= To be done =
Transcribe all of the material exactly.

= Given data =
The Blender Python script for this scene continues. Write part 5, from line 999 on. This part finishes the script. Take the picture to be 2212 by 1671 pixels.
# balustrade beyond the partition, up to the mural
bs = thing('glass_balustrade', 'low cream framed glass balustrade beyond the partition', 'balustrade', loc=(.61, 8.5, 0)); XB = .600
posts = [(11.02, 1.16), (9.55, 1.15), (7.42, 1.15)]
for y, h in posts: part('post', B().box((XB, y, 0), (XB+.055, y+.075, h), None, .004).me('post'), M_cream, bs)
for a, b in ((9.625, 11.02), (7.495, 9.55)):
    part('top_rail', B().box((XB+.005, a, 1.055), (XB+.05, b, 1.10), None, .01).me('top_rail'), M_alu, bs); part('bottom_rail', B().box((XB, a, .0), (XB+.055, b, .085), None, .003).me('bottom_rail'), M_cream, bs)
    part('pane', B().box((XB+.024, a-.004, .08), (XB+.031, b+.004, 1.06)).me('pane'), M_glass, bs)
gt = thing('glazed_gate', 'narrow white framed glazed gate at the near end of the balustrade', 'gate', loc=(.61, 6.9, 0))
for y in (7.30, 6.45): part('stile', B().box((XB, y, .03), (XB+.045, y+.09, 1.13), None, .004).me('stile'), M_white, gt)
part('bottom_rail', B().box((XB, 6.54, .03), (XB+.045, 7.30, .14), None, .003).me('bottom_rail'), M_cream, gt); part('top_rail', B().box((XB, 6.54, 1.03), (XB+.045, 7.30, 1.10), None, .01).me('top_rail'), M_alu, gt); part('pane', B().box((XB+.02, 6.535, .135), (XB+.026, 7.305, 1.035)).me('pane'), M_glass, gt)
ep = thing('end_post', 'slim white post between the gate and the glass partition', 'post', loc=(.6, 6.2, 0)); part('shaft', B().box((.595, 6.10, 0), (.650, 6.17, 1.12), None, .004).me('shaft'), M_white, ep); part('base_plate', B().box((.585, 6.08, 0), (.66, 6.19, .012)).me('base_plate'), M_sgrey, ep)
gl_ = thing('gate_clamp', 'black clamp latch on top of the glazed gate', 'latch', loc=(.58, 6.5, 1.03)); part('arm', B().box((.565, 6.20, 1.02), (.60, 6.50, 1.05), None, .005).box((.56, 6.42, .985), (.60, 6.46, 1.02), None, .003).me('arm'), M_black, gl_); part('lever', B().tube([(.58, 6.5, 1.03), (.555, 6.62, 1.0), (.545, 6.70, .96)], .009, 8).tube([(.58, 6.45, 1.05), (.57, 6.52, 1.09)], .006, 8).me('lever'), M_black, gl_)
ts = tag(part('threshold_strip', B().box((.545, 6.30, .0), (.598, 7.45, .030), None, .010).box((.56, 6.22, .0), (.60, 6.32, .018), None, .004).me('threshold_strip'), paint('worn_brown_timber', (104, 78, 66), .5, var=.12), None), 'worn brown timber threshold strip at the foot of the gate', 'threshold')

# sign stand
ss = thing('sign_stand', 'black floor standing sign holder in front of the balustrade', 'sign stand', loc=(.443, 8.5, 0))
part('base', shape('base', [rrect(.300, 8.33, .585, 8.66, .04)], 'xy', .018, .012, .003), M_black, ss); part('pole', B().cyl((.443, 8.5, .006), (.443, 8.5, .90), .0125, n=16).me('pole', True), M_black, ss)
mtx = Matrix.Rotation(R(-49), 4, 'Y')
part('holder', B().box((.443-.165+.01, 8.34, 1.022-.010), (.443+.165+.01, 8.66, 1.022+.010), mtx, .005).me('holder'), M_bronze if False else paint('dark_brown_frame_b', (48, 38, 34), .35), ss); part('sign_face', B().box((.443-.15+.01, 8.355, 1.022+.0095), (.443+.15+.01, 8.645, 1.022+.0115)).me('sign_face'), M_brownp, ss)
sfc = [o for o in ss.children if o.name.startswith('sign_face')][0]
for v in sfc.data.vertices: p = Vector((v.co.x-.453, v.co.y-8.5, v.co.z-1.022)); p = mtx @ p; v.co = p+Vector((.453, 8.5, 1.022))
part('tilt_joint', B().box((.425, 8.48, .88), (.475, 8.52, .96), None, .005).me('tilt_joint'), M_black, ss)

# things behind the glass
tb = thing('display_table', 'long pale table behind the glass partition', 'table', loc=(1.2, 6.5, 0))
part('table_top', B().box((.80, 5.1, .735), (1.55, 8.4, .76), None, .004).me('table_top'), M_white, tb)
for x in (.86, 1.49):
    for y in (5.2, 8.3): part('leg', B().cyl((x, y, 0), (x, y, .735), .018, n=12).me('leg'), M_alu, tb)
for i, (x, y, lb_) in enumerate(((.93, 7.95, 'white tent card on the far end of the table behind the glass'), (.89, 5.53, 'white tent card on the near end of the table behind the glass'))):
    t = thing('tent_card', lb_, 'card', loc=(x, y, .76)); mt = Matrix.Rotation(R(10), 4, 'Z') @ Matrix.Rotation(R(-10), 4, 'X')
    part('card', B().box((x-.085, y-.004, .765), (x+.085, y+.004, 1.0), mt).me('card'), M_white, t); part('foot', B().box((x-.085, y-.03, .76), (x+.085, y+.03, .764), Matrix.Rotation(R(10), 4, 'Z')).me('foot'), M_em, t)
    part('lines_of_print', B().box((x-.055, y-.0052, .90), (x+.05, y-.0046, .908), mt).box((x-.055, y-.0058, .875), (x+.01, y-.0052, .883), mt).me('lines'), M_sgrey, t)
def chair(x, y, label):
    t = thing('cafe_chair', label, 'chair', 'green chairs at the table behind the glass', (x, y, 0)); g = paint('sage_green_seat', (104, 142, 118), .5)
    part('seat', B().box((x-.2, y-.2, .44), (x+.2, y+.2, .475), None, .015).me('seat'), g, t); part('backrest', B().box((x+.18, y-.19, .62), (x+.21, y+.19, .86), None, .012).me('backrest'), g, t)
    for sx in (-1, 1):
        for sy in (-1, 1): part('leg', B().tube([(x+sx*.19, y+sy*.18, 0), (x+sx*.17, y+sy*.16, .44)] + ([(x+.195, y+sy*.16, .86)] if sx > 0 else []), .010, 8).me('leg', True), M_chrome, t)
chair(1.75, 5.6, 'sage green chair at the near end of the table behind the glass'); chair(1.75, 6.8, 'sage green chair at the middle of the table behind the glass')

= Answer to the problem =
The Blender Python script for this scene continues. Write part 5, from line 999 on. This part finishes the script. Take the picture to be 2212 by 1671 pixels.
# balustrade beyond the partition, up to the mural
bs = thing('glass_balustrade', 'low cream framed glass balustrade beyond the partition', 'balustrade', loc=(.61, 8.5, 0)); XB = .600
posts = [(11.02, 1.16), (9.55, 1.15), (7.42, 1.15)]
for y, h in posts: part('post', B().box((XB, y, 0), (XB+.055, y+.075, h), None, .004).me('post'), M_cream, bs)
for a, b in ((9.625, 11.02), (7.495, 9.55)):
    part('top_rail', B().box((XB+.005, a, 1.055), (XB+.05, b, 1.10), None, .01).me('top_rail'), M_alu, bs); part('bottom_rail', B().box((XB, a, .0), (XB+.055, b, .085), None, .003).me('bottom_rail'), M_cream, bs)
    part('pane', B().box((XB+.024, a-.004, .08), (XB+.031, b+.004, 1.06)).me('pane'), M_glass, bs)
gt = thing('glazed_gate', 'narrow white framed glazed gate at the near end of the balustrade', 'gate', loc=(.61, 6.9, 0))
for y in (7.30, 6.45): part('stile', B().box((XB, y, .03), (XB+.045, y+.09, 1.13), None, .004).me('stile'), M_white, gt)
part('bottom_rail', B().box((XB, 6.54, .03), (XB+.045, 7.30, .14), None, .003).me('bottom_rail'), M_cream, gt); part('top_rail', B().box((XB, 6.54, 1.03), (XB+.045, 7.30, 1.10), None, .01).me('top_rail'), M_alu, gt); part('pane', B().box((XB+.02, 6.535, .135), (XB+.026, 7.305, 1.035)).me('pane'), M_glass, gt)
ep = thing('end_post', 'slim white post between the gate and the glass partition', 'post', loc=(.6, 6.2, 0)); part('shaft', B().box((.595, 6.10, 0), (.650, 6.17, 1.12), None, .004).me('shaft'), M_white, ep); part('base_plate', B().box((.585, 6.08, 0), (.66, 6.19, .012)).me('base_plate'), M_sgrey, ep)
gl_ = thing('gate_clamp', 'black clamp latch on top of the glazed gate', 'latch', loc=(.58, 6.5, 1.03)); part('arm', B().box((.565, 6.20, 1.02), (.60, 6.50, 1.05), None, .005).box((.56, 6.42, .985), (.60, 6.46, 1.02), None, .003).me('arm'), M_black, gl_); part('lever', B().tube([(.58, 6.5, 1.03), (.555, 6.62, 1.0), (.545, 6.70, .96)], .009, 8).tube([(.58, 6.45, 1.05), (.57, 6.52, 1.09)], .006, 8).me('lever'), M_black, gl_)
ts = tag(part('threshold_strip', B().box((.545, 6.30, .0), (.598, 7.45, .030), None, .010).box((.56, 6.22, .0), (.60, 6.32, .018), None, .004).me('threshold_strip'), paint('worn_brown_timber', (104, 78, 66), .5, var=.12), None), 'worn brown timber threshold strip at the foot of the gate', 'threshold')

# sign stand
ss = thing('sign_stand', 'black floor standing sign holder in front of the balustrade', 'sign stand', loc=(.443, 8.5, 0))
part('base', shape('base', [rrect(.300, 8.33, .585, 8.66, .04)], 'xy', .018, .012, .003), M_black, ss); part('pole', B().cyl((.443, 8.5, .006), (.443, 8.5, .90), .0125, n=16).me('pole', True), M_black, ss)
mtx = Matrix.Rotation(R(-49), 4, 'Y')
part('holder', B().box((.443-.165+.01, 8.34, 1.022-.010), (.443+.165+.01, 8.66, 1.022+.010), mtx, .005).me('holder'), M_bronze if False else paint('dark_brown_frame_b', (48, 38, 34), .35), ss); part('sign_face', B().box((.443-.15+.01, 8.355, 1.022+.0095), (.443+.15+.01, 8.645, 1.022+.0115)).me('sign_face'), M_brownp, ss)
sfc = [o for o in ss.children if o.name.startswith('sign_face')][0]
for v in sfc.data.vertices: p = Vector((v.co.x-.453, v.co.y-8.5, v.co.z-1.022)); p = mtx @ p; v.co = p+Vector((.453, 8.5, 1.022))
part('tilt_joint', B().box((.425, 8.48, .88), (.475, 8.52, .96), None, .005).me('tilt_joint'), M_black, ss)

# things behind the glass
tb = thing('display_table', 'long pale table behind the glass partition', 'table', loc=(1.2, 6.5, 0))
part('table_top', B().box((.80, 5.1, .735), (1.55, 8.4, .76), None, .004).me('table_top'), M_white, tb)
for x in (.86, 1.49):
    for y in (5.2, 8.3): part('leg', B().cyl((x, y, 0), (x, y, .735), .018, n=12).me('leg'), M_alu, tb)
for i, (x, y, lb_) in enumerate(((.93, 7.95, 'white tent card on the far end of the table behind the glass'), (.89, 5.53, 'white tent card on the near end of the table behind the glass'))):
    t = thing('tent_card', lb_, 'card', loc=(x, y, .76)); mt = Matrix.Rotation(R(10), 4, 'Z') @ Matrix.Rotation(R(-10), 4, 'X')
    part('card', B().box((x-.085, y-.004, .765), (x+.085, y+.004, 1.0), mt).me('card'), M_white, t); part('foot', B().box((x-.085, y-.03, .76), (x+.085, y+.03, .764), Matrix.Rotation(R(10), 4, 'Z')).me('foot'), M_em, t)
    part('lines_of_print', B().box((x-.055, y-.0052, .90), (x+.05, y-.0046, .908), mt).box((x-.055, y-.0058, .875), (x+.01, y-.0052, .883), mt).me('lines'), M_sgrey, t)
def chair(x, y, label):
    t = thing('cafe_chair', label, 'chair', 'green chairs at the table behind the glass', (x, y, 0)); g = paint('sage_green_seat', (104, 142, 118), .5)
    part('seat', B().box((x-.2, y-.2, .44), (x+.2, y+.2, .475), None, .015).me('seat'), g, t); part('backrest', B().box((x+.18, y-.19, .62), (x+.21, y+.19, .86), None, .012).me('backrest'), g, t)
    for sx in (-1, 1):
        for sy in (-1, 1): part('leg', B().tube([(x+sx*.19, y+sy*.18, 0), (x+sx*.17, y+sy*.16, .44)] + ([(x+.195, y+sy*.16, .86)] if sx > 0 else []), .010, 8).me('leg', True), M_chrome, t)
chair(1.75, 5.6, 'sage green chair at the near end of the table behind the glass'); chair(1.75, 6.8, 'sage green chair at the middle of the table behind the glass')